An example: Mark Meadows is back in the headlines again for his diligent efforts to subvert the outcome of the 2020 presidential election—but somehow, the fact that Ginni Thomas, the wife of a sitting justice, was texting him to urge that he do precisely this act has fallen away almost completely. Somehow, it’s been cleansed and purified by way of the same machine that insists that Justice Clarence Thomas is a good person and, as such, does not have to be subjected to any rules. The media almost unfailingly counterbalances each tale of wildly improper judicial conduct with an obligatory quote from one of the people intimately involved with that improper conduct about liberal threats to an independent judiciary, simply feeding the both-sides machine without ever noting that the person being quoted is in fact an accomplice to the misdeeds.

We have spent a good bit of time at Slate trying to reimagine a more contextualized way of reporting about the Supreme Court, and as I was rereading Bunch, it occurred to me that if we just keep reporting on the high court as a set of score cards totting up wins and losses for conservatives and liberals, we ignore the fact that the current six-justice supermajority on the court itself represents a threat to democracy and accountability, and that setting up a side beat to cover the justices’ various trips and grifts has largely had the effect of separating coverage of the justices from coverage of the court itself, even though the two are intrinsically connected.

Perhaps an essential component of court coverage in the coming weeks and months should include reference to supreme courts around the world that have either become part of a larger authoritarian creep or been sidelined in order to pave the way for more authoritarianism. Just as we should not be covering politics as though divining the winners is an end in itself, we have to stop covering cases the same way. As Bunch reminds us, the end in itself in the realm of politics is the preservation of democracy. So too the endpoint of a justice system is justice, as opposed to how many votes were logged for and against the Clean Water Act last year.

At some point in the very near future, the atomized coverage of politics and law will converge as Donald Trump attempts to deploy the former to swallow the latter up whole. That means that as much as we must cover the 2024 presidential contest and the Trump trials as national referenda on the future of democratic norms, we must work harder to cover the conservative supermajority on the Supreme Court as an engine of illiberalism, and not as one of two lacrosse teams working out the contours of Chevron deference on the grassy fields of fair play.

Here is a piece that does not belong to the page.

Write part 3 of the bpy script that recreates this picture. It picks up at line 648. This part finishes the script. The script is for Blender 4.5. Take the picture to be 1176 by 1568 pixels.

Every time we cover a case without mentioning who is paying for it, we’re betting on the horse race. Every time we reference a justice without noting who has been paying for them, we’re egging on the horse race. Every time we accept as principled journalism that which is mere advocacy, we’re tacitly approving of the horse race. And in so doing we’re persistently leaving vital matters of democratic concern, from voting rights to minority rule, on the cutting room floor. Unless we stop scrutinizing the Supreme Court as a mystical doctrinal laboratory that operates only in its opinions and matters for only a few weeks in June, we will continue to tell only a fragment of its story. Cases do not happen in isolated test tubes if the lab has already been paid for by special interests and the chemists are getting bonuses for producing the desired results. Almost all cases on the docket are part of a campaign to alter the constitutional and statutory landscape. That isn’t new. But as Bunch notes, if we don’t cover them as such, and if we cover them as though the only interesting question is who won, and by how many points, we won’t be covering them for much longer.